We all know Les keeps a hand in the offense. You're foolish if you don't think every coach at every school doesn't have a hand in the way things are done. We could all sit back and say, "Man, I wish Les would just hire a great OC, stick to recruiting and being the face of the program and let this machine run." But that's unrealistic. Les will continue to have a hand in the offense. And that's okay.

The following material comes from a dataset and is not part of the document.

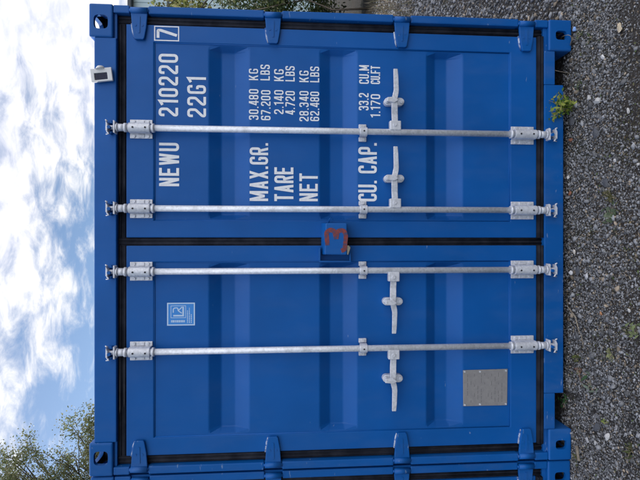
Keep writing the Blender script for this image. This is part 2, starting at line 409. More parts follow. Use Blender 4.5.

We don't need to re-invent the wheel. We do not have an offensive innovator as a head coach. That is okay. We don't need one. We don't need fancier schemes or even more inventive playcalling. We don't need to throw the ball 45 times a game. We don't need to run the ball 45 times a game. We don't need Russell Shepard to run the Wildcat. Or Spencer Ware. We don't need to throw out the option. We don't need to go exclusively to the option. We don't need Chip Kelly or Rich Rodriguez or Chad Morris or Gus Malzahn. We don't need any of these things to have a good offense.

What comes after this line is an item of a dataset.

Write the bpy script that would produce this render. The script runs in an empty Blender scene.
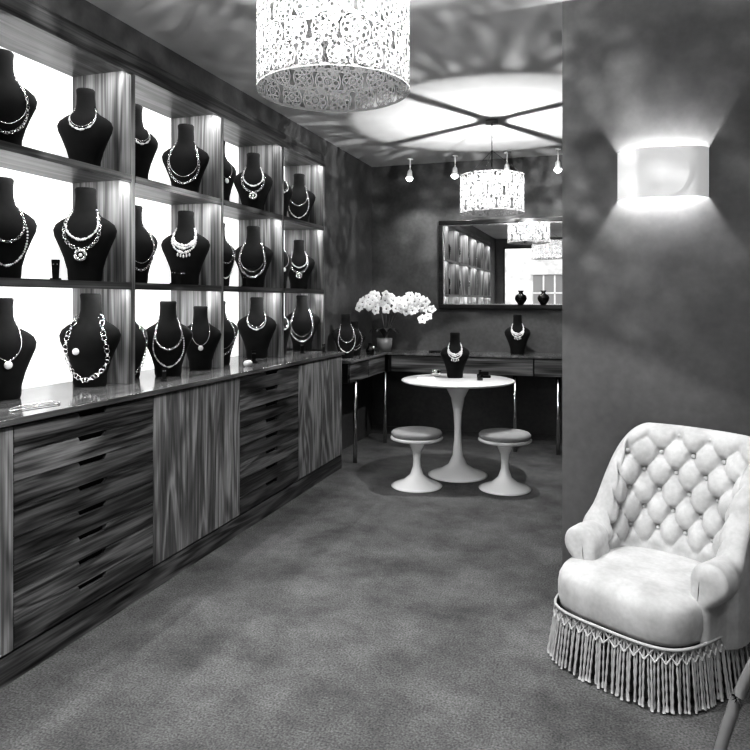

What we need is what we haven't had for five years now: a plan. That's really the simplest way to summarize every struggle we've experienced for the past five seasons. Personally, I think that plan may start with starting over. Studrawa and Kragthrope should both be wished well. I think both are solid position coaches, but neither are exceptional. Neither has proven capable of putting together terrific offenses consistently.

There is value to consistency. I watched an interview with Chip Kelly on Tuesday and he talked about how important it is that they've lost exactly zero coaches in his tenure. Not a strength assistant, no one. For young, impressionable athletes, there is extreme value to providing a consistent, stable environment. It cannot be said enough. If I had to guess, Miles holds this in pretty high esteem as well (as well as a fierce loyalty to his own staff).

But sometimes a shakeup is necessary. Consistency is undermined by underachievement. High ranking recruits keep showing up at LSU and leaving as disappointments. It'd be foolish to think we struck out this much. There's a disconnect. LSU isn't going off a cliff anytime soon; the sky isn't falling.

Assessment is needed. Change is needed. Do the right thing, Les.